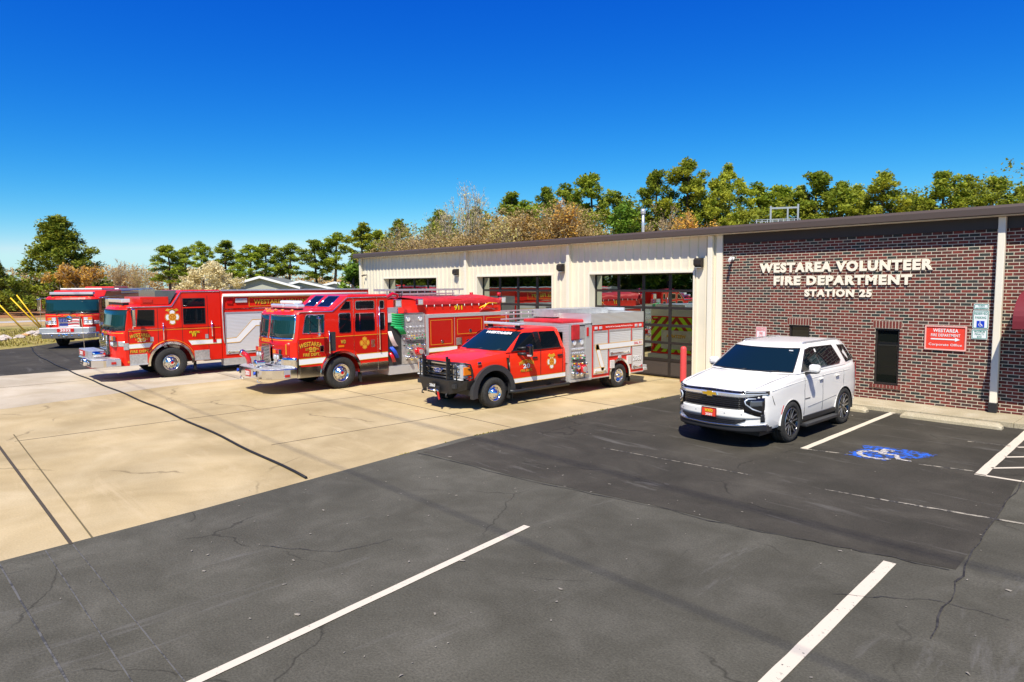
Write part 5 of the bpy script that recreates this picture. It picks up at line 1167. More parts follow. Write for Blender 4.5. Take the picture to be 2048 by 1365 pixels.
def dark_arches(o, circles, hwm):
    for p in o.data.polygons:
        c = p.center
        for (y, z, r) in circles:
            rr = math.hypot(c.y-y, c.z-z)
            if rr < r and (abs(p.normal.x) < .5 or abs(c.x) < .8): p.material_index = 1
def sharpen(o, ang=35):
    bm = bmesh.new(); bm.from_mesh(o.data)
    for e in bm.edges:
        if len(e.link_faces) == 2 and e.calc_face_angle(0) > R(ang): e.smooth = False
    for f in bm.faces: f.smooth = True
    bm.to_mesh(o.data); bm.free(); return o
TAPER = [None]
def housering(y0, y1, hwb, x_c, n=9, m=8, fb=0.10, rb=0.03):
    pts = housering0(y0, y1, hwb, x_c, n, m, fb, rb)
    return [(x*(TAPER[0](y) if TAPER[0] else 1), y) for x, y in pts]
def housering0(y0, y1, hwb, x_c, n=9, m=8, fb=0.10, rb=0.03):
    """closed outline (x,y) of the greenhouse at one height"""
    pts = []
    for i in range(n): x = -x_c+2*x_c*i/(n-1); pts.append((x, y0+fb*(x/x_c)**2))
    for i in range(1, m): y = y0+fb+(y1-rb-y0-fb)*i/m; pts.append((hwb, y))
    for i in range(n): x = x_c-2*x_c*i/(n-1); pts.append((x, y1-rb*(x/x_c)**2))
    for i in range(1, m): y = y1-rb+(y0+fb-y1+rb)*i/m; pts.append((-hwb, y))
    return pts
def greenhouse(levels, hwf, yf, yr, crown, fb=.10, rb=.03):
    b = MB(); rings = []
    for z in levels: h = hwf(z); rings.append([b.bm.verts.new((x, y, z)) for x, y in housering(yf(z), yr(z), h, h*.985, fb=fb, rb=rb)])
    n = len(rings[0])
    for i in range(len(rings)-1):
        for j in range(n):
            f = b.bm.faces.new((rings[i][j], rings[i][(j+1) % n], rings[i+1][(j+1) % n], rings[i+1][j])); f.smooth = True
    z = levels[-1]; cur = rings[-1]; cy = (yf(z)+yr(z))/2
    for k, dz in ((.97, .012), (.9, .026), (.6, .9), (.25, 1.0)):
        if dz > .5: dz = crown*dz
        new = [b.bm.verts.new((v.co.x*k, cy+(v.co.y-cy)*k, z+dz)) for v in rings[-1]]
        for j in range(n): f = b.bm.faces.new((cur[j], cur[(j+1) % n], new[(j+1) % n], new[j])); f.smooth = True
        cur = new
    b.bm.faces.new(cur[::-1]).smooth = True; b.bm.faces.new(rings[0]); return b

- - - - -

[BRIEF] Skipping the pictures, transcribe each line above exactly as it appears.

[RESULT OF THE EXERCISE]
Write part 5 of the bpy script that recreates this picture. It picks up at line 1167. More parts follow. Write for Blender 4.5. Take the picture to be 2048 by 1365 pixels.
def dark_arches(o, circles, hwm):
    for p in o.data.polygons:
        c = p.center
        for (y, z, r) in circles:
            rr = math.hypot(c.y-y, c.z-z)
            if rr < r and (abs(p.normal.x) < .5 or abs(c.x) < .8): p.material_index = 1
def sharpen(o, ang=35):
    bm = bmesh.new(); bm.from_mesh(o.data)
    for e in bm.edges:
        if len(e.link_faces) == 2 and e.calc_face_angle(0) > R(ang): e.smooth = False
    for f in bm.faces: f.smooth = True
    bm.to_mesh(o.data); bm.free(); return o
TAPER = [None]
def housering(y0, y1, hwb, x_c, n=9, m=8, fb=0.10, rb=0.03):
    pts = housering0(y0, y1, hwb, x_c, n, m, fb, rb)
    return [(x*(TAPER[0](y) if TAPER[0] else 1), y) for x, y in pts]
def housering0(y0, y1, hwb, x_c, n=9, m=8, fb=0.10, rb=0.03):
    """closed outline (x,y) of the greenhouse at one height"""
    pts = []
    for i in range(n): x = -x_c+2*x_c*i/(n-1); pts.append((x, y0+fb*(x/x_c)**2))
    for i in range(1, m): y = y0+fb+(y1-rb-y0-fb)*i/m; pts.append((hwb, y))
    for i in range(n): x = x_c-2*x_c*i/(n-1); pts.append((x, y1-rb*(x/x_c)**2))
    for i in range(1, m): y = y1-rb+(y0+fb-y1+rb)*i/m; pts.append((-hwb, y))
    return pts
def greenhouse(levels, hwf, yf, yr, crown, fb=.10, rb=.03):
    b = MB(); rings = []
    for z in levels: h = hwf(z); rings.append([b.bm.verts.new((x, y, z)) for x, y in housering(yf(z), yr(z), h, h*.985, fb=fb, rb=rb)])
    n = len(rings[0])
    for i in range(len(rings)-1):
        for j in range(n):
            f = b.bm.faces.new((rings[i][j], rings[i][(j+1) % n], rings[i+1][(j+1) % n], rings[i+1][j])); f.smooth = True
    z = levels[-1]; cur = rings[-1]; cy = (yf(z)+yr(z))/2
    for k, dz in ((.97, .012), (.9, .026), (.6, .9), (.25, 1.0)):
        if dz > .5: dz = crown*dz
        new = [b.bm.verts.new((v.co.x*k, cy+(v.co.y-cy)*k, z+dz)) for v in rings[-1]]
        for j in range(n): f = b.bm.faces.new((cur[j], cur[(j+1) % n], new[(j+1) % n], new[j])); f.smooth = True
        cur = new
    b.bm.faces.new(cur[::-1]).smooth = True; b.bm.faces.new(rings[0]); return b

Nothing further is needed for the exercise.